The law was passed by the legislature on March 4 and scheduled to go into effect immediately upon becoming law. It allows candidates in the final stage of presidential searches to remain protected from public records requests, and outside the purview of state Sunshine Laws or transparency rules.
According to Senate Bill 520, “any personal identifying information of an applicant for president of a state university or a Florida College System institution” will be “confidential and exempt” from state transparency laws until the “date the final group of applicants to be considered for president is established” or three weeks before a meeting where they’ll be interviewed for a final selection.

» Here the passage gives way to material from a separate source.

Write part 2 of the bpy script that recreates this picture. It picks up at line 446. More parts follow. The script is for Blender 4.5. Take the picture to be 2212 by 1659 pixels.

Since the end of Florida’s legislative session on March 14, DeSantis has already signed one major education bill into law, focused on transitioning the state away from the Florida Standards Assessment testing and into progress monitoring instead.
While he held a bill-signing ceremony in St. Petersburg for the progress monitoring law, SB 1048, other than an announcement that it was signed, no other news on SB 520 came from the governor’s office. At the governor’s latest public appearance, in Hialeah on Wednesday to announce almost $300 million in new education funding, the new law on presidential searches was not mentioned, despite DeSantis reiterating support for the newly-signed testing changes.
Under the bill-now-law, the legislation is designed to protect identifying information of the candidates for university or college presidents. The now-protected information includes candidates’ ages, races, genders, and qualifying information for the position.
Additionally, meetings with applicants or candidates must be held privately, though a recording of those meetings is required by law to be made. Additionally, the meetings may not be held off the record. Instead, the Florida Legislature says that, explicitly, “it is a public necessity that any personal identifying information of an applicant for president of a state university or Florida College System institution…be made confidential and exempt” from transparency statutes.
The public necessity of privacy for those who may end up leading a taxpayer-funded educational institution also extends to identifying information or vetting applicants, as well as discussions and negotiations for compensation of the finalists.
Part of the rationale for the state-protected lack of disclosure is to prevent jeopardizing a candidate’s current employment due to their application for another job. The law, as written, notes that most if not all applicants for executive education positions are “currently employed at another job” when they apply, and public knowledge of their application “could jeopardize their current positions if it were to become known that they were seeking employment elsewhere.”
Now signed into law, the legislation is immediately in effect, as required by the text of the bill.